Corpos negros em campo: desconstruindo o racismo no futebol amador português.
Por Pedro Almeida (Autor).
Em IX Colóquio de Pesquisa Qualitativa em Motricidade Humana
Resumo
Nas últimas décadas, as pesquisas académicas sobre desporto, raça e racismo têm tido um desenvolvimento notável, especialmente no contexto internacional. No entanto, uma parte significativa dessa produção teórica permanece presa ao ‘paradigma do preconceito’, sugerindo que os autores dos discursos e práticas racistas são extremistas. Contrariando esta tese, argumenta-se que o racismo não deve ser visto como uma conduta moral, que conduz a comportamentos individuais baseados na ignorância. Considerando que o racismo é uma estrutura de poder historicamente construída, que teve as suas raízes na escravatura e no colonialismo, é necessário examinar seus efeitos contemporâneos a partir de uma perspetiva ideológica mais ampla Partindo destas premissas teóricas, a presente comunicação aborda os discursos e práticas racistas produzidas no contexto do futebol amador desenvolvido na região de Trás-os-Montes. Assim como em outras esferas sociais, argumenta-se que não é possível debater o racismo no futebol, as suas origens e impactos, sem reconhecer os legados coloniais. Seguindo a proposta de Ben Carrington (2010), um dos autores que mais se tem destacado na discussão crítica das relações entre desporto e raça, mostra-se em que medida a invenção do ‘atleta negro’ é determinante para se perceber a forma como o racismo contemporâneo se reproduz e naturaliza nestes espaços.

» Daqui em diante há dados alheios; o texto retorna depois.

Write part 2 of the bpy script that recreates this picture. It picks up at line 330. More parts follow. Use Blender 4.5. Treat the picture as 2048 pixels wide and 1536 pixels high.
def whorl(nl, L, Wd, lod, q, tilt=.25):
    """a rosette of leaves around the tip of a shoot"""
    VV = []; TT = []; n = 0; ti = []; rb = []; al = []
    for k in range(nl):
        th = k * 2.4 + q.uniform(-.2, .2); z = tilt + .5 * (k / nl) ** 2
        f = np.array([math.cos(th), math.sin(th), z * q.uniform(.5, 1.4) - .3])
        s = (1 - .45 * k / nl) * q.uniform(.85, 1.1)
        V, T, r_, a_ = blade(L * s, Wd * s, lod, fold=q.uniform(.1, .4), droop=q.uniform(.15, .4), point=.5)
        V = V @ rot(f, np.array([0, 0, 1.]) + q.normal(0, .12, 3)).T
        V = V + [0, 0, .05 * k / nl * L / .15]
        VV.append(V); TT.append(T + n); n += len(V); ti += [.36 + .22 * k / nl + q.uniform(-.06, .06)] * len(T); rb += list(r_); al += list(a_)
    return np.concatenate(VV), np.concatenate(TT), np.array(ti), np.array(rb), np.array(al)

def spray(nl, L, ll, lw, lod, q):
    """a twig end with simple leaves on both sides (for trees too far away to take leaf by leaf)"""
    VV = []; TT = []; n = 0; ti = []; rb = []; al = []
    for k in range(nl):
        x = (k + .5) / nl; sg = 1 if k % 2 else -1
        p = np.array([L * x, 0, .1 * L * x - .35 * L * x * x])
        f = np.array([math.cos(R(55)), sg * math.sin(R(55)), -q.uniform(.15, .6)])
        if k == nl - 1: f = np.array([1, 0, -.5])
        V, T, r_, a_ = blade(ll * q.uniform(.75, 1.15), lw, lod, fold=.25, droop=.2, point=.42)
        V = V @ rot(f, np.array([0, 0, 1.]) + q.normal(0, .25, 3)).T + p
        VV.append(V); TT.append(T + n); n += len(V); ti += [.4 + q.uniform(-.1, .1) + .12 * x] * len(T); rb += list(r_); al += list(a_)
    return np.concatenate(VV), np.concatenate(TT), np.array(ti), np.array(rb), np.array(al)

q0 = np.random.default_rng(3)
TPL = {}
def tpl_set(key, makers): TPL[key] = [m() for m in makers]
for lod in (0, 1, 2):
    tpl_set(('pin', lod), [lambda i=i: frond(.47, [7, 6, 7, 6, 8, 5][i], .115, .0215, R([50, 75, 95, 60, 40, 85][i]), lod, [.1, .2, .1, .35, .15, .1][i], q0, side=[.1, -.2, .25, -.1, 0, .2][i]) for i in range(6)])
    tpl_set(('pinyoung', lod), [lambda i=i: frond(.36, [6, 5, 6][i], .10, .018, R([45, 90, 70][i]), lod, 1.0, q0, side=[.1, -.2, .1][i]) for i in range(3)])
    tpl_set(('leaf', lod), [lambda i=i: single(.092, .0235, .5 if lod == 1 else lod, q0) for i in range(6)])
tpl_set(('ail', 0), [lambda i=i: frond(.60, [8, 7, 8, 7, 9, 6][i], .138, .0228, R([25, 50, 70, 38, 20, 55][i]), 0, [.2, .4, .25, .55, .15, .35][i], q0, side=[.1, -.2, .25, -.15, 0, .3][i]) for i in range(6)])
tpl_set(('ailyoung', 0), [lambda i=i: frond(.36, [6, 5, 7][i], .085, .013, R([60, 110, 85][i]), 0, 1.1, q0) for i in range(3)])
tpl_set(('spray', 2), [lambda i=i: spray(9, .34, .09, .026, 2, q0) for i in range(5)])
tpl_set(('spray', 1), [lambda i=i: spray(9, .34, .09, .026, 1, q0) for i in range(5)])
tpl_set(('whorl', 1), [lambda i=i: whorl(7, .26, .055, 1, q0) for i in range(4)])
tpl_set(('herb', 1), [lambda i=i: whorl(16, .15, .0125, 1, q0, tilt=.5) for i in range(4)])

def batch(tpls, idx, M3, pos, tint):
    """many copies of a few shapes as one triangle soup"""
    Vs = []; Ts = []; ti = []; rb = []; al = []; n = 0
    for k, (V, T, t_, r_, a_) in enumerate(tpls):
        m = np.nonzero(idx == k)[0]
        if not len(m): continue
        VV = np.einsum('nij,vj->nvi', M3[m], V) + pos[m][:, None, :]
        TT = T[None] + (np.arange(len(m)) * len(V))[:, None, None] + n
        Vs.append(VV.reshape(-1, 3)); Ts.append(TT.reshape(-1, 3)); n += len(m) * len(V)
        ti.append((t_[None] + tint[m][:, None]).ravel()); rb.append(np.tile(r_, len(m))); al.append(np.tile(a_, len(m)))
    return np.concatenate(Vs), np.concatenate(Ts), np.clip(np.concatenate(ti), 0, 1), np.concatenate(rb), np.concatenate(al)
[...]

A nível empírico, as conclusões apresentadas neste trabalho resultam de uma pesquisa etnográfica que tem vindo a ser desenvolvida junto de uma equipa que compete no campeonato distrital da Associação de Futebol de Bragança e que é composta quase exclusivamente por atletas africanos. O trabalho etnográfico evidencia claramente que a figura do ‘atleta negro’, construção produzida a partir das fantasias do reportório colonial permanece assente num pretenso ‘excesso de fisicalidade’ (Carrington, 2002) dos corpos negros. O facto de os discursos hegemónicos continuarem, em larga medida, a reduzir estes corpos às suas capacidades atléticas, negando-lhe assim disposições intelectuais, é demonstrativo de que as narrativas edificadas no princípio do século XX continuam a orientar as visões dominantes, dentro e fora do contexto desportivo. Independentemente de alguns dos discursos racistas não assumirem necessariamente as mesmas formas do passado, a sua persistência revela como o paradigma racista, colonialista e eurocêntrico permanece naturalizado no imaginário nacional, regional e local.